Agenda yang dicanangkan Dago Melawan yang kali ini berkolaborasi dengan Burn the Flowers berlangsung sukses dan kembali mendapat respon positif dari warga setempat. Workshop mewarnai untuk anak-anak, mural bertuliskan “sabubukna!” hingga pagelaran Singa Depok dengan Balebat Pakidulan sebagai penutup acara merupakan salah satu dari sekian banyak aksi yang selama ini tercipta di Dago Elos, semata-mata agar sikap perlawanan warga yang terancam haknya tidak luntur.
Agus sebagai warga yang terbilang cukup lama bermukim di Dago Elos membagikan harapannya, “Ya, harapan saya ke depannya supaya hal seperti ini tidak terjadi lagi, di manapun, dan kepada siapapun”, ujar Agus. Harapan yang sebetulnya mulia, mengingat dirinya telah merasakan pahitnya sengketa tanah yang telah lama bergulir ini.

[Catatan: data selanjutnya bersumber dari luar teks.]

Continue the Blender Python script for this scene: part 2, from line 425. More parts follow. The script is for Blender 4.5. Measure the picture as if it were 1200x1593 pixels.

Agus dengan ketegaran hatinya, berharap apa yang dialaminya tidak terjadi kembali di kemudian hari. Dengan kata lain, Agus tak mau ada yang bernasib sama dengannya.
Pun dengan harapan yang dipegang erat Fland, Babaw, dan juga Agus adalah harapan yang harus diamini oleh seluruh masyarakat. Hal yang dialami warga Dago Elos, bisa terjadi pada siapa saja dan dimana saja. Apa yang diperjuangkan oleh mereka sekarangmerupakan hak yang idealnya dimiliki mereka. Meski jalur hukum dirasa sudah tidak mungkin, perlawanan harus tetap diserukan. Kepalan tangan harus tetap menghadap langit, dan barisan solidaritas harus tetap kokoh sampai ‘bubuk’ sekalipun.